Along both shores of the Red Sea and the adjoining Gulf of Aden, several littoral states are in crisis. On the North African side, Sudan and Somalia both have huge problems, while on the Arabian Peninsula, Yemen is faring no better. These crises are not separate. They amount to one much bigger crisis playing out in three forms.
At its core, this is a crisis of the state, or rather, the absence of the state. In each of the three countries, the authority of the state has been eroded to the point that there is no longer any meaningful control of the territory, either in part or in whole. Combined, their coastlines along these most sensitive waterways measure around 5,300km, which is only slightly less than the distance between Moscow and Beijing.
These sovereignty vacuums give an opening to opportunists keen to interfere for leverage and gain. Unless this danger is challenged, the region will remain trapped in a cycle of denial and destruction, with instability from Bab al-Mandab to the Suez Canal.
The Red Sea is no longer just a global shipping route enabling the passage of goods and energy between Europe, Asia, and the Gulf. Today, it has become a reflection of state collapse along its shores. When the state falls or fractures, the sea no longer serves as a natural boundary or border that protects sovereignty; it becomes an instrument of pressure, a tool of blackmail, and an arena for a black-market economy.
Today’s problems are no geographical coincidence. Rather, they are a direct political outcome of efforts by actors with agendas. That outcome is long coastlines with no central authority to police them, no state institutions with a monopoly over the use of force, and war economies that feed on chaos and disorder.

A splintered Yemen
In Yemen, the sea is no longer on the margins of the conflict; it is part of it. Bab al-Mandab, a narrow chokepoint controlling one of the world’s most vital trade arteries, has been held hostage by the Yemen-based Houthi militia, which currently controls the Yemeni capital, Sanaa. More broadly, the Strait is held to ransom by armed non-state actors taking advantage of internal disputes and political fragmentation. In essence, they have put a chokehold on the maritime chokepoint.
The Houthis are not Yemen’s only problem. In the south, secessionists have been greatly encouraged by foreign assistance, to the point late last year that Aidarous al-Zubaidi, the former head of the Southern Transitional Council (STC), ordered his forces to seize several strategic governorates controlled by the internationally legitimate state authority, whose representatives were simultaneously forces out of Aden.

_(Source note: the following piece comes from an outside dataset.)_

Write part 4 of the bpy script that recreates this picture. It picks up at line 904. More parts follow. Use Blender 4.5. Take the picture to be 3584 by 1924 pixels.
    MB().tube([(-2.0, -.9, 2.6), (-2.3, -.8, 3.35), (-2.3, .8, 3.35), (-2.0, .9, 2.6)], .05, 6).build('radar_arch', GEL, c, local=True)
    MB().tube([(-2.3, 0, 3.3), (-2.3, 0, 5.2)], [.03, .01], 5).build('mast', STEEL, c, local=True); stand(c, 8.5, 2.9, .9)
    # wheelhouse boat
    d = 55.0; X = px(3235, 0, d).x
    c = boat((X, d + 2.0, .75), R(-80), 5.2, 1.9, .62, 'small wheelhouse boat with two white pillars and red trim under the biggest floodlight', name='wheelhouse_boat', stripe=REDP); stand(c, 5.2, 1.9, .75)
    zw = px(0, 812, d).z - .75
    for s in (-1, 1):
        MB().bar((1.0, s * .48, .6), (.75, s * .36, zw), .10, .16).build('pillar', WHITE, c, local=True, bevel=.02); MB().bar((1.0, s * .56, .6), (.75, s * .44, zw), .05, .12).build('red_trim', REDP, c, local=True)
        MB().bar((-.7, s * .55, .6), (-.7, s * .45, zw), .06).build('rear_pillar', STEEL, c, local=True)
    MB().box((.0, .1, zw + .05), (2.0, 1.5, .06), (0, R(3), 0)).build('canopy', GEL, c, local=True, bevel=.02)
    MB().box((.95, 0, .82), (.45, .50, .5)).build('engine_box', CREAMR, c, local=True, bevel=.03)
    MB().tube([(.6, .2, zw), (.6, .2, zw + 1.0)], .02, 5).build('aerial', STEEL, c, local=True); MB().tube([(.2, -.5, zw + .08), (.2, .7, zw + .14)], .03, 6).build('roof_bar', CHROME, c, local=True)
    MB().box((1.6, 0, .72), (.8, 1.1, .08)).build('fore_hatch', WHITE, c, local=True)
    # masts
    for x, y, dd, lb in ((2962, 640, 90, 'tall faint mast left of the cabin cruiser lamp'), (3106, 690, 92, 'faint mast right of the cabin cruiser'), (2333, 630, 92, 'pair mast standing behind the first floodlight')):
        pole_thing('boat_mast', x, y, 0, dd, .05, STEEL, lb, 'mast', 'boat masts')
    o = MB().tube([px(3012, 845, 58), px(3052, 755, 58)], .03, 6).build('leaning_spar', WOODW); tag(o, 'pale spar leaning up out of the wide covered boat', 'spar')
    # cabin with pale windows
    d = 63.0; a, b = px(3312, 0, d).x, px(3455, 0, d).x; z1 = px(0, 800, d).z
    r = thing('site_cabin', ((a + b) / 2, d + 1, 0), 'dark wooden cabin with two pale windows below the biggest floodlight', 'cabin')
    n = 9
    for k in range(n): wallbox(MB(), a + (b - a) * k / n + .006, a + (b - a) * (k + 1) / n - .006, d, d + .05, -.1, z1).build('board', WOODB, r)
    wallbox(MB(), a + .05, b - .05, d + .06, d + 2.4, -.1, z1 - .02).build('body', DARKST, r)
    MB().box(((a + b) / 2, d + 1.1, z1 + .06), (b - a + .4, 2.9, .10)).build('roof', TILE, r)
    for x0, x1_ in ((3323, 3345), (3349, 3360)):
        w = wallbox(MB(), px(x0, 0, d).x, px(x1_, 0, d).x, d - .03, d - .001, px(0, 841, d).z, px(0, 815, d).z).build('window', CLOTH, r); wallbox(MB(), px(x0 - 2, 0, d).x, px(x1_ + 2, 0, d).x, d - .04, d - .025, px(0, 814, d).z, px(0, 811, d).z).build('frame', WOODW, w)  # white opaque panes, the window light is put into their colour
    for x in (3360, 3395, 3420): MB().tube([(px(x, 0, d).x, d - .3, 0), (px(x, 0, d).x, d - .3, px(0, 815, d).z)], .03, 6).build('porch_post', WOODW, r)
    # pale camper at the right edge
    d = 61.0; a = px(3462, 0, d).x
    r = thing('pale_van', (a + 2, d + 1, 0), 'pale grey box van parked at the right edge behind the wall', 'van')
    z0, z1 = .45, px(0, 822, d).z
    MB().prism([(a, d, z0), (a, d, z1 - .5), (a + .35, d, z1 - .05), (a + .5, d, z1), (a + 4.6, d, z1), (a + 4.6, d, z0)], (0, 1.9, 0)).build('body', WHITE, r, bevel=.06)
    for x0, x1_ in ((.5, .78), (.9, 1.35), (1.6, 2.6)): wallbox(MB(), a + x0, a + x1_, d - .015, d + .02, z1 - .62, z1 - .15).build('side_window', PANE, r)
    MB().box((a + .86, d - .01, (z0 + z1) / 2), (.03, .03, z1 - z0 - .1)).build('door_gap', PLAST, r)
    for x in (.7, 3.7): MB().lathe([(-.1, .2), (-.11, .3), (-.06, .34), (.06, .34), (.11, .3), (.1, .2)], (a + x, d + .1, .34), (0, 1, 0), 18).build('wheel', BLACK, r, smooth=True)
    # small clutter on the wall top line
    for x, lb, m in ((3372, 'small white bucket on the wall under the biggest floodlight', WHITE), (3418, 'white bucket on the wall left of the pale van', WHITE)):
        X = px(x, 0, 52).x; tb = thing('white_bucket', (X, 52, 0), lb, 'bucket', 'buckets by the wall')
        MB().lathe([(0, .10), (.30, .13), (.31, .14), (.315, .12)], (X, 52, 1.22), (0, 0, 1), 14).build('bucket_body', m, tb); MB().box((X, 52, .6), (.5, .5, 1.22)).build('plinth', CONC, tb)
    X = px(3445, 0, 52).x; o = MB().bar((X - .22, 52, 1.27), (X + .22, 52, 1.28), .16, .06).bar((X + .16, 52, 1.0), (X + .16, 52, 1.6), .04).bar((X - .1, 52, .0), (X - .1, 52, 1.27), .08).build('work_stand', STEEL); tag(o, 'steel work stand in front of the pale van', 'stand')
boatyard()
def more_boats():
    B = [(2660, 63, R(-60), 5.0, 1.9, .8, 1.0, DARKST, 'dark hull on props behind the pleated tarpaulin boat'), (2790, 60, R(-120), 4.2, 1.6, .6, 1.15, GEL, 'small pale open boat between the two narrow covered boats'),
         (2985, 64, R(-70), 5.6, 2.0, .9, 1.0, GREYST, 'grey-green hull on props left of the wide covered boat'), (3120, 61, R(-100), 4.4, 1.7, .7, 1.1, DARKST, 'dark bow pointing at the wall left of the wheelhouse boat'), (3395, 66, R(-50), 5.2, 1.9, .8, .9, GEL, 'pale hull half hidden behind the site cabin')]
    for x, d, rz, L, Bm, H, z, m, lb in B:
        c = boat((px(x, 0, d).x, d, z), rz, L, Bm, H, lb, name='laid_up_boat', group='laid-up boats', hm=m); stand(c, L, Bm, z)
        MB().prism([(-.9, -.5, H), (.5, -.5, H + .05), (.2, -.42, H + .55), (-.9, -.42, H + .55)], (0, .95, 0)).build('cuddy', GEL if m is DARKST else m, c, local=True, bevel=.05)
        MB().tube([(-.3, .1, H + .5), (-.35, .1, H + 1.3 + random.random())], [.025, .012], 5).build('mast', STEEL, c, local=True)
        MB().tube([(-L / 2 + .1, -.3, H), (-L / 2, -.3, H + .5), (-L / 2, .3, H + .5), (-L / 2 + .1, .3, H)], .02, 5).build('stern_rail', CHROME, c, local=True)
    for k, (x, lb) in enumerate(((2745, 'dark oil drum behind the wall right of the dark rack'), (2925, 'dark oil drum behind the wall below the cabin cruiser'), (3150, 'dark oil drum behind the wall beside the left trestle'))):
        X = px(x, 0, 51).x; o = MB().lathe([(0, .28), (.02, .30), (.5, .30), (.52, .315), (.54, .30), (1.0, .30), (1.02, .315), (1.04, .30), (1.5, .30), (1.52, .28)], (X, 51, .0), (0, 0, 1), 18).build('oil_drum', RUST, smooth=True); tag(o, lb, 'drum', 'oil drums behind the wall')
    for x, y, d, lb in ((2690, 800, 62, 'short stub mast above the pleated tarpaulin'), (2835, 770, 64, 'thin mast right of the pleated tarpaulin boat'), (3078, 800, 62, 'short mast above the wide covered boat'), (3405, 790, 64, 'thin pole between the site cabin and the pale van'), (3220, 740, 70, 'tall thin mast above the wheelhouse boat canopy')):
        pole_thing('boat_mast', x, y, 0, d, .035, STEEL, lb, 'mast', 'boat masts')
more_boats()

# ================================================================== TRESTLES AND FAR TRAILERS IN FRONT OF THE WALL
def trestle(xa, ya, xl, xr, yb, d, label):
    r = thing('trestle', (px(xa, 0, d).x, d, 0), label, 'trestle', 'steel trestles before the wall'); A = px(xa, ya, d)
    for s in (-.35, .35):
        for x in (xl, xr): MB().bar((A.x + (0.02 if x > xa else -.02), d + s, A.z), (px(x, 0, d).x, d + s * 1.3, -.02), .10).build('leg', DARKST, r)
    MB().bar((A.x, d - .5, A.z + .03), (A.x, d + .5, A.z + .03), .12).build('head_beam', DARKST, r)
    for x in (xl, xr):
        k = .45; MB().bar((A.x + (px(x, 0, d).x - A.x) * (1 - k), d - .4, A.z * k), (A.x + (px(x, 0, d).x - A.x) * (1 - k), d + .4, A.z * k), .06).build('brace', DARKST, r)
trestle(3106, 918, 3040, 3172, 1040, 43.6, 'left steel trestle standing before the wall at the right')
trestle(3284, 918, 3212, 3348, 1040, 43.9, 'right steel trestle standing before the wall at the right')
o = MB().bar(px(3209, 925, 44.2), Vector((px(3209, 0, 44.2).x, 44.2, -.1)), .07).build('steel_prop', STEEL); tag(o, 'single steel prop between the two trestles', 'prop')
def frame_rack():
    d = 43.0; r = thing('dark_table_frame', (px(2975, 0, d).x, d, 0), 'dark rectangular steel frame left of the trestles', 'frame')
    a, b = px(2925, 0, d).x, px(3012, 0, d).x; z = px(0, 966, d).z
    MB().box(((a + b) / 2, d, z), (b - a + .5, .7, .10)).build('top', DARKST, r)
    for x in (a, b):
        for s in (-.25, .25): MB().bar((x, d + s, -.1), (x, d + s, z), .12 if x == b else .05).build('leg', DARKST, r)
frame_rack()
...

Yemen’s problems are therefore no longer confined to missiles or boats; they stem from the collapse of the very idea of the state, which in turn endangers navigation and prolongs the suffering of millions. The confrontation waged by the legitimate government (represented by the Presidential Leadership Council) and its National Shield Forces against the secessionists cannot be read outside this context. The swift action to contain the STC signalled a new alignment against the militias.
Somalia and Sudan
In Somalia, the same equation reappears in another form. The country has one of Africa’s longest coastlines, a weak central state based in Mogadishu, competing authorities, and armed groups who engage in smuggling and piracy. This leaves the coast ungoverned, the law unenforced, and the ports a target for militias.
Just as in Yemen, Somalia is dealing with a secessionist entity that claims control of the territory known as Somaliland. This entity has declared itself a state and was recently recognised as such by Israel, the first UN member state to do so. This rang alarm bells for other states in the region, not least Egypt. Why, Cairo asked, was a Somali secessionist entity being supported both diplomatically and practically?

In Sudan, a brutal civil war approaching its third year has led to a crisis that now reaches beyond its borders. Africa’s third-largest country (and the 16th-largest country in the world), Sudan’s size, history, and strategic location mean that when it begins to break apart, the consequences are not contained domestically. In this case, they spill across the entire African shore of the Red Sea.
A state with no authoritative centre means porous borders, weapons smuggling, looting, and coastlines that become launchpads for aggressive action. In short, when the state collapses on land, stability at sea also collapses.